Lowe's Adding 600 Workers in Mooresville

Mooreville, NC, Mar. 23--Lowe's Companies Inc. is expanding its Mooresville base to add 600 more workers, the home improvement retailer announced, according to the Charlotte Observer. The company plans to add 136,000 square feet to its 400,000-square-foot corporate facility, with construction beginning in May and finishing in September 2005. Since September, 1,350 Lowe's employees have moved to Mooresville from the company's original Wilkesboro base or have been added to staff the rapidly growing retailer, which moved up 10 spaces to No. 50 on the Fortune 500 list announced Monday.
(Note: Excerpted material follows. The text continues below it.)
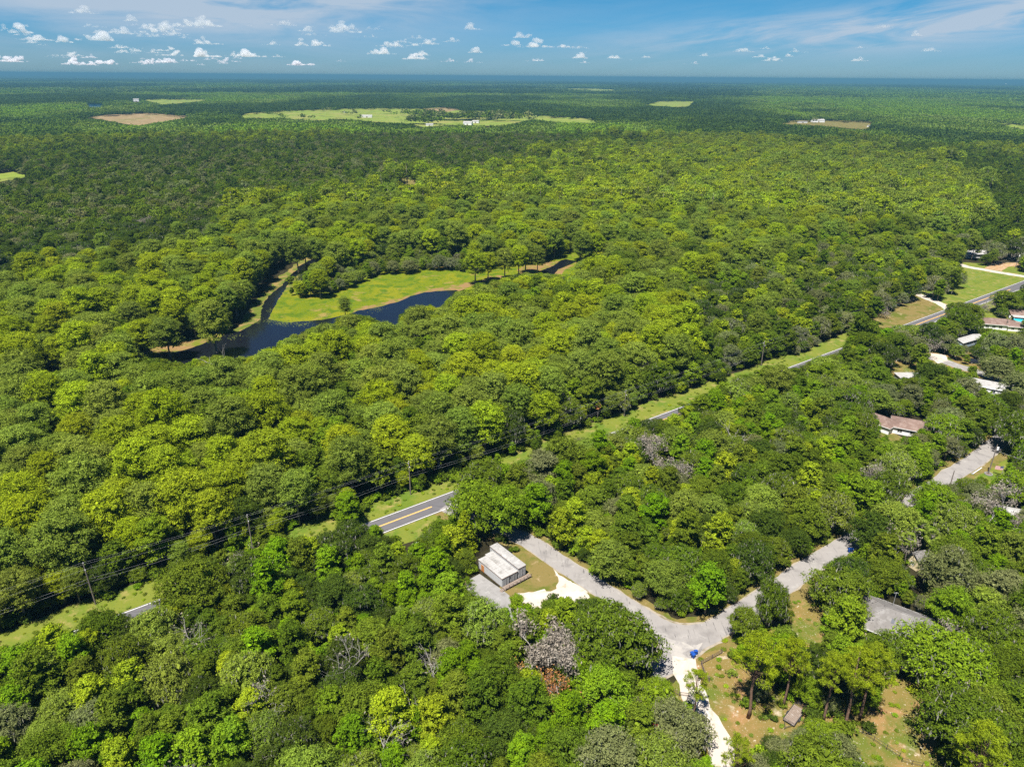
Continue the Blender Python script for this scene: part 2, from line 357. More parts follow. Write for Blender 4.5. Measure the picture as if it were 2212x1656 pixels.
# clearing by the containers
sheet('clearing_grass', zz(ZB, [(860, 330), (1000, 310), (1150, 380), (1440, 565), (1900, 840), (1950, 960), (1600, 1080), (1250, 1180), (900, 1240), (700, 800), (1000, 600)]), .024, M_DRY, 1.5, .5, 'rough grass between the storage containers and the side road', 'clearing')
sheet('clearing_sand', zz(ZB, [(1420, 560), (1500, 640), (1860, 850), (1900, 930), (1740, 1080), (1560, 1100), (1150, 1180), (960, 1080), (930, 880), (1160, 850), (1400, 830), (1500, 740)]), .034, M_SAND, 1.0, .7, 'white sand patch beside the storage containers', 'clearing')
sheet('concrete_slab', zz(ZB, [(465, 622), (760, 830), (850, 900), (870, 1010), (1000, 1200), (1010, 1400), (700, 1300), (440, 1040), (90, 850), (320, 700)]), .045, M_CONC, 0, 0, 'grey concrete slab in front of the storage containers', 'slab')
# river, marsh and banks
sheet('river_bank', zz(Z4, [(600, 1160), (840, 1075), (1000, 1000), (1250, 945), (1400, 905), (1480, 930), (1560, 860), (1600, 770), (1650, 720), (1740, 620), (1830, 540), (1960, 440), (2060, 390), (2110, 420), (2000, 540), (1900, 620), (1830, 700), (1780, 800), (1740, 850), (1640, 1000), (1000, 1200), (700, 1260)]),
      .006, M_BANK, 2.5, 1.2, 'tan and green weedy bank along the narrow dark channel', 'river bank')
sheet('marsh', [(575, 700), (590, 660), (612, 630), (640, 620), (733, 600), (820, 580), (937, 565), (1037, 575), (1084, 560), (1157, 555), (1230, 530), (1330, 525), (1330, 570), (1250, 610), (1120, 640), (985, 670), (860, 700), (700, 720), (620, 715)],
      .010, M_MARSH, 3, 1.2, 'bright yellow-green mat of floating marsh plants', 'marsh')
sheet('mud_bank', zz(Z5, [(-150, 880), (60, 800), (90, 760), (240, 728), (370, 695), (500, 650), (600, 628), (700, 612), (890, 580), (960, 550), (1040, 545), (1045, 570), (900, 600), (760, 645), (540, 670), (370, 735), (240, 775), (60, 880)]), .016, M_MUD, 1.4, 1.0, 'tan dead plants along the edge of the pool', 'mud bank')
sheet('mud_bank', zz(Z5, [(1140, 510), (1220, 470), (1350, 460), (1420, 450), (1400, 480), (1300, 520), (1250, 545), (1150, 540)]), .0165, M_MUD, 1.4, .8, 'tan bare patch beside the small dark inlet', 'mud bank')
sheet('mud_bank', zz(Z5, [(1370, 505), (1480, 470), (1510, 480), (1430, 520), (1420, 560), (1370, 545)]), .017, M_MUD, 1.4, .8, 'tan patch on the near edge of the small inlet', 'mud bank')
sheet('mud_bank', zz(Z4, [(780, 1085), (1000, 1015), (1250, 965), (1400, 922), (1455, 932), (1440, 960), (1200, 1030), (1000, 1060), (840, 1110)]), .014, M_MUD, 1.4, .7, 'tan strip of dead weeds under the cypress edge', 'mud bank')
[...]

The existing building will continue adding workers until it fills to its capacity of 1,500; the expansion of the building's east wing will bring the total employment to 2,100 by the end of 2005. Since the company first announced its plans to build a base in southern Iredell County, officials said long-term plans call for the property to hold as many as 8,000 workers in 2 million square feet. But the company had not publicly set a timetable for those plans. Plans for the second phase were under way before the first set of workers moved in last fall, said John Vining, the Lowe's vice president of administration. "It might not be too much longer before we do some conceptual planning for phase three," he added. The company is retaining its Wilkesboro base, with about 1,700 workers, but plans for all growth to occur in Mooresville. The company does not call either facility its headquarters. Its top executives operate from Mooresville. The company also recently opened a 94,000-square-foot facility called a "Planogram" on its Mooresville campus that serves as a mock store to test new goods and displays. Lowe's, the No. 2 home improvement retailer behind Home Depot, had $30.8 billion in sales last year and has about 950 stores in 45 states. Company president Robert Niblock has said Lowe's intends to open between 130 and 150 new stores a year for the next several years. That growth means more distribution centers and more centralized workers to support the retailer's nationwide network, Vining said. "We're in a very aggressive expansion posture," he said. "We need to stay ahead of the curve."